Would a common person in the 18th century have heard Mozart's music during his lifetime?

score:5

Accepted answer

Tickets to the première of the Magic Flute in 1791 were available at the theater's normal prices, which were, when it opened four years earlier, as low as 7 Kreuzer for the gallery. A box seating eight people was 5 florins or 37.5 Kreuzer per person.

In a letter of 1777, Mozart writes of the price of copying a sheet of music being between 6 and 24 Kreuzer. I couldn't find data for the cost of everyday items in 1790s Vienna, but I suppose that it isn't unreasonable to think that a tavern owner could afford such prices. The theater and the piece Schikaneder commissioned for it were, after all, directed toward a different market from that of the Italian opera of the nobility.

Upvote:1

What is important to add to the other answers is that Mozart music became popular before the emergence of modern democratizing mass media (like radio and television). This has two somewhat contradictory consequences:

  • Few of the people living at a distance further then a few hours walk from a nearby theater would have a possibility to ever hear Mozart's music played
  • In absence of television and radio, theaters and wandering actors/musicians were the main source of mass entertainment, and Mozart could be considered as a public celebrity equivalent to Lady Gaga or Justin Bieber in modern times, rather than a classical musician, appreciated mostly to upper classes. (No offense intended - if you prefer, you may compare him to Whitney Houston or Leonard Cohen.)

As the other answers have pointed out, the access to mass entertainment was somewhat popularized from XVII-th to XIX-th century due to the expansion of small bourgeoisie (equivalent of modern class.) However, I would think that lower classes also had access to theaters - in the same way as more than two centuries earlier they had already had access to Shakespear's Globe theater.

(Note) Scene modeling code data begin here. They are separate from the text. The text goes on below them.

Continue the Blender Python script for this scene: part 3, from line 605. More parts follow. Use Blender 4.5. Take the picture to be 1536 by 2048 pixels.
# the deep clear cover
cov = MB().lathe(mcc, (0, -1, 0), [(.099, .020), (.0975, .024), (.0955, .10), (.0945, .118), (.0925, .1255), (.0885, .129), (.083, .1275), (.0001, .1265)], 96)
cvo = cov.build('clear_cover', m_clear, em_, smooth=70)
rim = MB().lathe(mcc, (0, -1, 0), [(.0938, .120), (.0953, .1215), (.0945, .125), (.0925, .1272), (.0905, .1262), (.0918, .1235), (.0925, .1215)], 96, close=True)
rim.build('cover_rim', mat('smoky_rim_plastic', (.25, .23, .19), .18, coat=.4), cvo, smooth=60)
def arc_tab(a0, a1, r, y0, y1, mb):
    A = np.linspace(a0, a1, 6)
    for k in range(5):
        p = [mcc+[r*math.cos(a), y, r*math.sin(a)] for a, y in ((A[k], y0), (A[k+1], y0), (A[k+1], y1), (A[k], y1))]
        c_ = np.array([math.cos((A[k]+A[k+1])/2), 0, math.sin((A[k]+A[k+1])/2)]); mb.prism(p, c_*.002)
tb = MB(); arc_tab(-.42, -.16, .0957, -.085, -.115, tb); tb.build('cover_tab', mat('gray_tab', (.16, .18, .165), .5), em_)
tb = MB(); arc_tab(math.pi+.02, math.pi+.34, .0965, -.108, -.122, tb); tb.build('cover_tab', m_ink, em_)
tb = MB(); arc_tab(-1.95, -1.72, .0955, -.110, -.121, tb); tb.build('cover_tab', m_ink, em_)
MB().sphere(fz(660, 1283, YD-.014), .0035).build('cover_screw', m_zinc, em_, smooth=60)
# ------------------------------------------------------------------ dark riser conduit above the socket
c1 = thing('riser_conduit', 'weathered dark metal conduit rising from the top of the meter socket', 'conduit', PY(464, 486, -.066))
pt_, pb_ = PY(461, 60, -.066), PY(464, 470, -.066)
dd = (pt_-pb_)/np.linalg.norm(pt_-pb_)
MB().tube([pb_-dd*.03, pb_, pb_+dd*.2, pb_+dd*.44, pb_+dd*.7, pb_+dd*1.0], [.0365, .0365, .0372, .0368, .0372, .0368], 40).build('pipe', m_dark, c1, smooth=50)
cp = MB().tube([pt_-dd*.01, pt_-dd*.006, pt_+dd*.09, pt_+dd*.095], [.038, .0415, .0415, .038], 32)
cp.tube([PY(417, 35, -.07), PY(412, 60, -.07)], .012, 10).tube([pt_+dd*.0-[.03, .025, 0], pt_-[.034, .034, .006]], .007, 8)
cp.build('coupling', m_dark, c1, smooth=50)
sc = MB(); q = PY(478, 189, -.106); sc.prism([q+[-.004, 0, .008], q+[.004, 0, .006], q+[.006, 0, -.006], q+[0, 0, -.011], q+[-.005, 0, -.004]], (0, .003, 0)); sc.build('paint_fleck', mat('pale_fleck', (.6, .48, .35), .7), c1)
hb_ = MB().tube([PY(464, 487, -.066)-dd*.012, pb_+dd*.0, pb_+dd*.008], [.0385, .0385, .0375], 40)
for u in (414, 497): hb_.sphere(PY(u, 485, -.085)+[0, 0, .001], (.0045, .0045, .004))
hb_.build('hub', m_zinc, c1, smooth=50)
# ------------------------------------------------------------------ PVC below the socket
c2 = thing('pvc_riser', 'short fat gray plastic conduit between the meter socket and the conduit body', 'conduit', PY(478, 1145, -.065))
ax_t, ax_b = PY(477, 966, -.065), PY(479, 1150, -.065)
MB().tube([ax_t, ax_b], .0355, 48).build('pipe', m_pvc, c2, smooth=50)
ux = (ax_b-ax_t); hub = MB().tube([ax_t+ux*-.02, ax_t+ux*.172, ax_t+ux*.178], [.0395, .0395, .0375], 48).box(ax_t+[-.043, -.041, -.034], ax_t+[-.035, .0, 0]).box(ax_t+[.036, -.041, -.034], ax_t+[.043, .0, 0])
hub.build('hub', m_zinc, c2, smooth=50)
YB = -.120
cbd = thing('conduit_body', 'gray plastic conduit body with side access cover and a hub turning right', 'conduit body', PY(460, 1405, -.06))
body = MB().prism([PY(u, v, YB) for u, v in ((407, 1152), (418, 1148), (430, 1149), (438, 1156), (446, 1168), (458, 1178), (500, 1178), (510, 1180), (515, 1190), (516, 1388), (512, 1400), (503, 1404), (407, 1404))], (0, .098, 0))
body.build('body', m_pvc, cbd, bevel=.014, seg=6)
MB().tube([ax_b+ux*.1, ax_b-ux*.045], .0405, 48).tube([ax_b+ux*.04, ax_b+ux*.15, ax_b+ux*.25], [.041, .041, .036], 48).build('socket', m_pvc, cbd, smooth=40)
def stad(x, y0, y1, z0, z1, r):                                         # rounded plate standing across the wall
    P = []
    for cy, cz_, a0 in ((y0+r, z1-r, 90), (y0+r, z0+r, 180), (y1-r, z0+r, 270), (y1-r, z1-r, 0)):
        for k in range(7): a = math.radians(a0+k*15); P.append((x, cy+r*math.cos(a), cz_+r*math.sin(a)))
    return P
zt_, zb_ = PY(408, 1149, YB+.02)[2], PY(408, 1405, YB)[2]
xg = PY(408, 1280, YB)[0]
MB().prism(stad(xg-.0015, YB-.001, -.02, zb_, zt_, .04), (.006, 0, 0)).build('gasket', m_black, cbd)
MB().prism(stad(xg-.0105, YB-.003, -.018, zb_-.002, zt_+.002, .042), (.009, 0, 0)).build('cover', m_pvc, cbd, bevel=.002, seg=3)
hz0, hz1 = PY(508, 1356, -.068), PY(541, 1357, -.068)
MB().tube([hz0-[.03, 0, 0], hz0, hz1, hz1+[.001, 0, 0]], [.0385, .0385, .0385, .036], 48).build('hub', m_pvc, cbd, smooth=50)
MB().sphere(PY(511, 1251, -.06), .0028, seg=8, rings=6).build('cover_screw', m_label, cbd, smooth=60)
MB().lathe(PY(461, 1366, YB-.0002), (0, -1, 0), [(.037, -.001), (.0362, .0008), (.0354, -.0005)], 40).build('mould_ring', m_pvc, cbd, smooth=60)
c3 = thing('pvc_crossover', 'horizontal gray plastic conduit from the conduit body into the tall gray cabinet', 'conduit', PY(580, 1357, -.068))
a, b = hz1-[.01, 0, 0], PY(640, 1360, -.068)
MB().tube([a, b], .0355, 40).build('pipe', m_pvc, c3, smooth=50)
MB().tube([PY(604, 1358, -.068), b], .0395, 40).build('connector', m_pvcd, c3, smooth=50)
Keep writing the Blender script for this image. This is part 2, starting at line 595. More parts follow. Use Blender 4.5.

Those living in the countryside might have heard of Mozart via wandering musicians. Pushkin in Mozart and Salieri, published in 1832, describes a (fictional) scene where Mozart is amused by a blind street violinist rendition of Mozart's music (translation borrowed from here):

Mozart

Just now. I had
Something to show you; I was on my way,
But passing by an inn, all of a sudden
I heard a violin... My friend Salieri,
In your whole life you haven't heard anything
So funny: this blind fiddler in the inn
Was playing the "voi che sapete". Wondrous!
I couldn't keep myself from bringing him
To treat you to his art.
Entrez, maestro!

(Enter a blind old man with a violin.)

Some Mozart, now!

(The old man plays an aria from Don Giovanni; Mozart roars with laughter.)

Upvote:9

Mozart lived in Modern Europe (died 1791, soon after the French Revolution); not in medieval, obscure times. Mozart's music was sold (print music sheets), adapted, re-arranged, played by memory, played at home, on the streets, on theaters, etc., during his lifetime enough so that most people in Central European countries would have heard it. Most people would have listened to enough Mozart to recognize his personal style, top melodies, etc.

Music prints were generally available (see: earliest Mozart editions) and although expensive, people copied them themselves at home very cheaply (also, cheap copies were sold). Playing the violin was quite popular, and playing the piano was to become very popular very soon (think 1810). Small string orchestras were also very common in all the German-speaking area to play symphonies and such.

Mozart was a famous child prodigy touring courts, and then, later in life he become "a normal composer". Although famous (think like a Kardashian), he often struggled financially, just like any musician, because at the time, music was not yet an industry and was not perceived as something "useful" people paid for.